After years of pressure, 78% of front-line Mounties now carbine-trained
CBC
After years of calls to better arm RCMP officers with carbines, the Mounties say more than 78 per cent of front-line members are now trained on the weapon, but it's unclear how evenly these officers are spread across the country.
A carbine is a short-barrelled rifle that has a longer accurate range than a sidearm or shotgun.
"It appears that the RCMP is making up for some of the lost time on the initial rollout of the carbine program," said Christian Leuprecht, a professor at the Royal Military College and Queen's University in Kingston, Ont., who specializes in police and security issues.
Issuing RCMP officers carbines was a key recommendation of an expert report in 2010, following the 2005 tragedy in Mayerthorpe, Alta., when four officers were killed.

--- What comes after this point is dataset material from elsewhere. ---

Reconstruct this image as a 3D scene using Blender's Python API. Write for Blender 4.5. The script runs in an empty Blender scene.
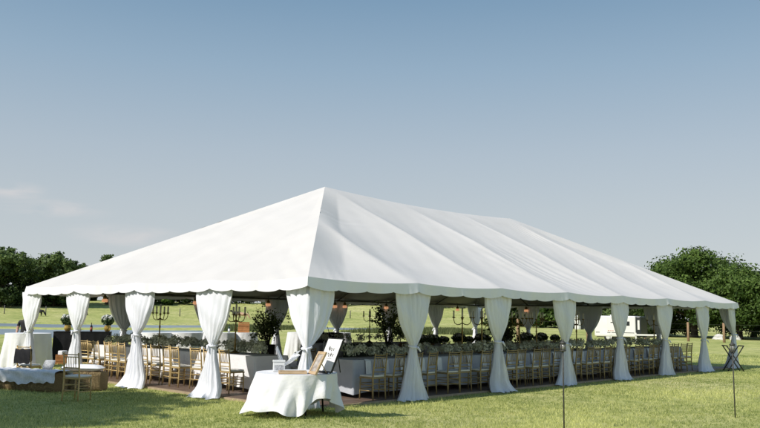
import bpy, math, random
import numpy as np
from mathutils import Matrix, Vector
R = math.radians
PI = math.pi
sc = bpy.context.scene
COL = sc.collection
random.seed(11)
rng = np.random.default_rng(7)
S = 3.048
TL, TW = 7 * S, 4 * S
ORD = ['first', 'second', 'third', 'fourth', 'fifth', 'sixth', 'seventh', 'eighth', 'ninth', 'tenth', 'eleventh', 'twelfth',
       'thirteenth', 'fourteenth', 'fifteenth', 'sixteenth', 'seventeenth', 'eighteenth', 'nineteenth', 'twentieth',
       'twenty-first', 'twenty-second', 'twenty-third', 'twenty-fourth', 'twenty-fifth', 'twenty-sixth', 'twenty-seventh',
       'twenty-eighth', 'twenty-ninth', 'thirtieth', 'thirty-first', 'thirty-second']

# ------------------------------------------------------------------ materials
def lin(c):
    return tuple(((v / 12.92) if v <= 0.04045 else ((v + 0.055) / 1.055) ** 2.4) for v in c)

def pmat(name, c1, c2=None, scale=6.0, rough=0.6, bump=0.0, bscale=40.0, trans=0.0, metal=0.0, emit=None, spec=0.3, stretch=None, detail=6.0):
    m = bpy.data.materials.new(name)
    m.use_nodes = True
    nt = m.node_tree
    N, L = nt.nodes, nt.links
    b = N['Principled BSDF']
    b.inputs['Roughness'].default_value = rough
    b.inputs['Metallic'].default_value = metal
    b.inputs['Specular IOR Level'].default_value = spec
    tc = N.new('ShaderNodeTexCoord')
    vec = tc.outputs['Object']
    if stretch:
        mp = N.new('ShaderNodeMapping')
        mp.inputs['Scale'].default_value = stretch
        L.new(vec, mp.inputs['Vector'])
        vec = mp.outputs['Vector']
    nz = N.new('ShaderNodeTexNoise')
    nz.inputs['Scale'].default_value = scale
    nz.inputs['Detail'].default_value = detail
    L.new(vec, nz.inputs['Vector'])
    cr = N.new('ShaderNodeValToRGB')
    cr.color_ramp.elements[0].position = 0.3
    cr.color_ramp.elements[1].position = 0.7
    cr.color_ramp.elements[0].color = (*c1, 1)
    cr.color_ramp.elements[1].color = (*(c2 or c1), 1)
    L.new(nz.outputs['Fac'], cr.inputs['Fac'])
    col = cr.outputs['Color']
    L.new(col, b.inputs['Base Color'])
    if bump:
        bz = N.new('ShaderNodeTexNoise')
        bz.inputs['Scale'].default_value = bscale
        bz.inputs['Detail'].default_value = 4
        L.new(vec, bz.inputs['Vector'])
        bp = N.new('ShaderNodeBump')
        bp.inputs['Strength'].default_value = bump
        bp.inputs['Distance'].default_value = 0.02
        L.new(bz.outputs['Fac'], bp.inputs['Height'])
        L.new(bp.outputs['Normal'], b.inputs['Normal'])
    if trans:
        t = N.new('ShaderNodeBsdfTranslucent')
        L.new(col, t.inputs['Color'])
        mx = N.new('ShaderNodeMixShader')
        mx.inputs['Fac'].default_value = trans
        L.new(b.outputs[0], mx.inputs[1])
        L.new(t.outputs[0], mx.inputs[2])
        L.new(mx.outputs[0], N['Material Output'].inputs['Surface'])
    if emit:
        b.inputs['Emission Color'].default_value = (*emit[0], 1)
        b.inputs['Emission Strength'].default_value = emit[1]
    return m

def leafmat(name, dark, light, trans=0.3, rough=0.55, nscale=0.35):
    """foliage: a tint stored per clump picks between a dark and a light green, broken up by noise"""
    m = bpy.data.materials.new(name)
    m.use_nodes = True
    nt = m.node_tree
    N, L = nt.nodes, nt.links
    b = N['Principled BSDF']
    b.inputs['Roughness'].default_value = rough
    b.inputs['Specular IOR Level'].default_value = 0.2
    at = N.new('ShaderNodeAttribute')
    at.attribute_name = 'tint'
    mx = N.new('ShaderNodeMix')
    mx.data_type = 'RGBA'
    mx.inputs['A'].default_value = (*dark, 1)
    mx.inputs['B'].default_value = (*light, 1)
    L.new(at.outputs['Fac'], mx.inputs['Factor'])
    L.new(mx.outputs['Result'], b.inputs['Base Color'])
    t = N.new('ShaderNodeBsdfTranslucent')
    L.new(mx.outputs['Result'], t.inputs['Color'])
    ms = N.new('ShaderNodeMixShader')
    ms.inputs['Fac'].default_value = trans
    L.new(b.outputs[0], ms.inputs[1])
    L.new(t.outputs[0], ms.inputs[2])
    L.new(ms.outputs[0], N['Material Output'].inputs['Surface'])
    return m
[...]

A review of the 2014 Moncton shooting, where three Mounties were killed and two injured, renewed the urgency of rolling out more carbines to front-line officers.
The officers who died, and two others who were wounded, did not have carbines. Instead, they had 9-mm handguns.

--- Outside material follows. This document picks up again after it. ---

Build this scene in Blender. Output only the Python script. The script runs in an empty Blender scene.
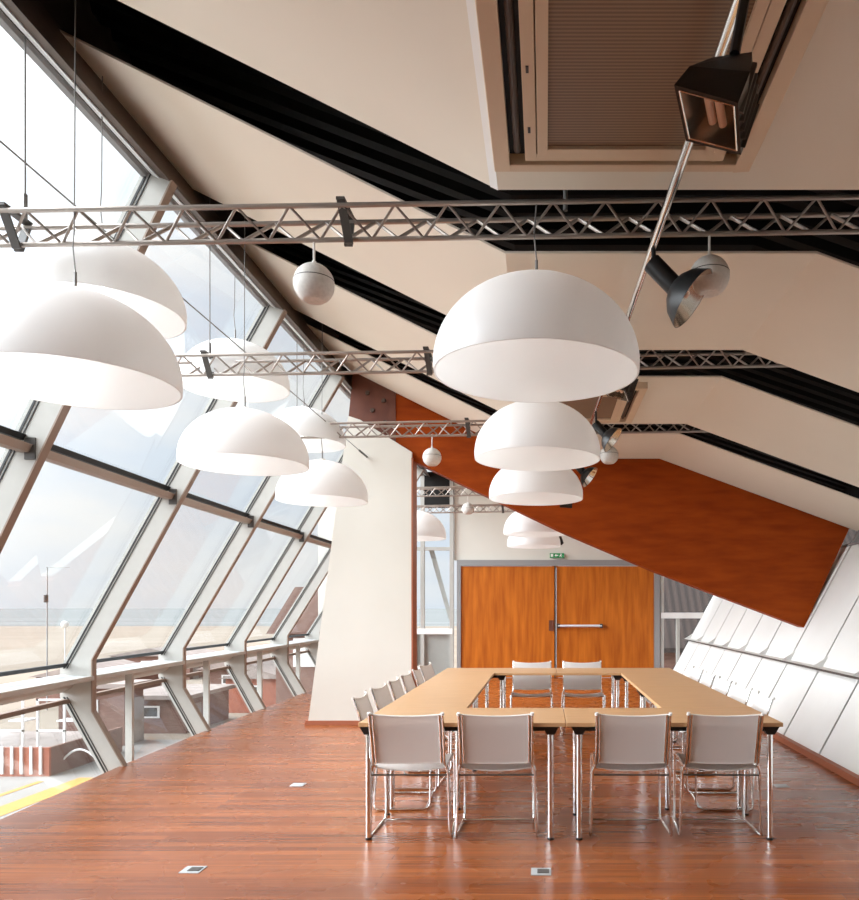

As of this month the RCMP has 6,650 carbines distributed to the roughly 8,500 front-line members in detachments across the country. That's a major jump from the 1,500 carbines in service at the time of the Moncton shooting, according to national RCMP spokesperson Robin Percival.
At the time of the Nova Scotia mass shooting in April 2020 where 22 people were killed by a gunman, including a Mountie who was not carbine-trained, Percival said the RCMP had about 8,700 front-line members and more than 5,700 carbines distributed across the country.
In December 2020, about eight months after the Nova Scotia massacre, the RCMP updated their national standards to make sure as many front-line officers as possible are qualified to use a carbine.
As part of these standards, the Mounties set a benchmark that as of March 31, 2022, at least 65 per cent of operational front-line members at each detachment would be carbine-trained.
The RCMP have declined to say what their progress is on this goal.
In an email Thursday, Percival said they cannot break down the response capabilities of RCMP divisions, districts or detachments for security reasons.
"These capabilities cannot be made public as they provide information on what type of response/tactics RCMP officers have available to them — potentially putting both the public and police at risk," Percival said.
As of April 1, 2022, at least 72 per cent of RCMP members in Nova Scotia where the Mounties handle front-line policing were carbine-trained, but it's unclear where in the province these officers are stationed.